Thursday, September 9, 2004

.: musing recollection :.

This is my last week here in Mount Vernon, what with seminary starting back up next Monday. I am extremely excited for this Fall quarter because I have a sweet place (which I finally got to see yesterday and was blown away) and only have classes on two days (which might become only one day if I drop my fourth class). I cannot believe how fast this summer has gone. Allow me to recollect of my adventures and journeys during the summer of 2004. Traveled to Kauai with my family (minus my sister). Went and saw my best friend in Gresham, Oregon a couple times. Lost my friend Mark to Japan for four excruciating months. Dropped my brother off at college in Southern California. Had the opportunity to be involved in two different small groups – one with three High School guys, and one with several college aged guys. Was in a wedding for my crabbing buddy Ryan. Taught High School Sunday School for a couple months. House-sat a couple times for school money. Went crabbing and clamming a couple times. Attempted to give up caffeine and red meat. Moved from our old house to my parent’s new one. Taught myself to wake up at 5:30 in the morning. Preached at the church this past weekend. Saw way too many movies. Went out to eat way too many times (for a school bound / money needing guy).

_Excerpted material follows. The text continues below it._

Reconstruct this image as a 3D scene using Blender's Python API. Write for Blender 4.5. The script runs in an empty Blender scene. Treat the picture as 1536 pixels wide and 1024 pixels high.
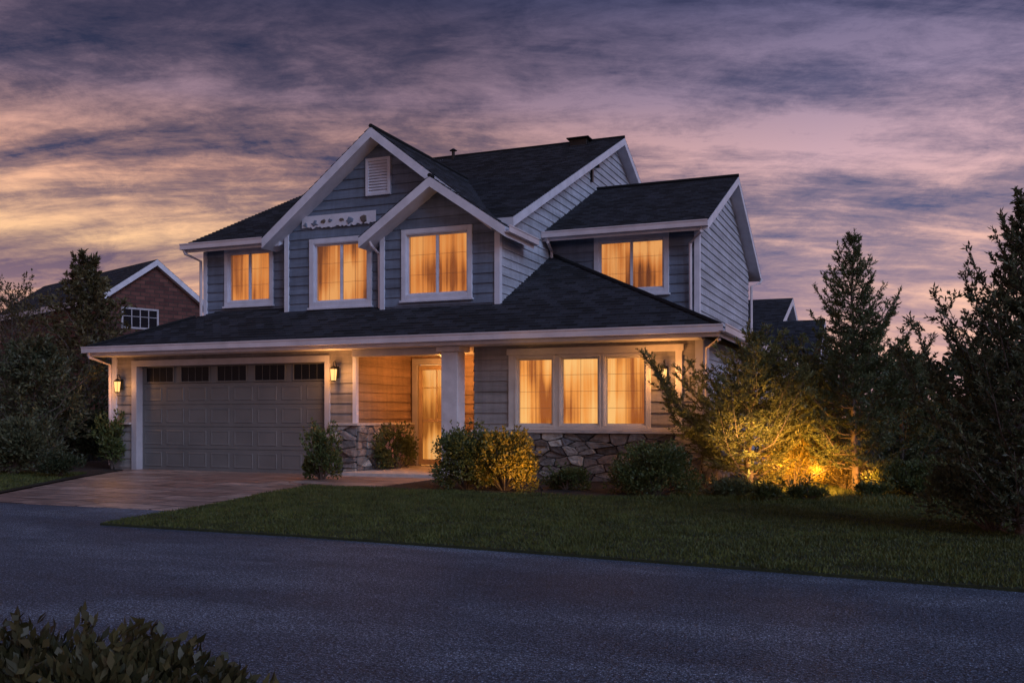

And watched as God allowed me to sit and simmer in mystery and exposure, both of which seem to indicate will follow me to school next week. I cannot believe that I arrived in April with tons of free time on my hands, only to wake up this morning to the reality that a transition is around the bend. I have felt soulless at times this summer, in such a way that I am moving too fast and experience far too many things that I feel like things happen to me externally, but they are far from impacting my heart. And at the same time, I have seen elements of my heart in such a way that I have experienced liberation on a level beyond what is common. Old issues have deepened their roots in ways, new issues have been fodder for challenge and victory. Growth has been at a deeper degree than the past, and yet I have really felt surround with what is “old hat”. Successes and failures – I cannot struggle with the apathy and misused strength of these months. I can only look ahead to the future with the greatest of hopes that I will plant my feet on firmer ground next year, with the desire for richer faith at the center of less sight. And maybe, just maybe, that is what this summer was all about.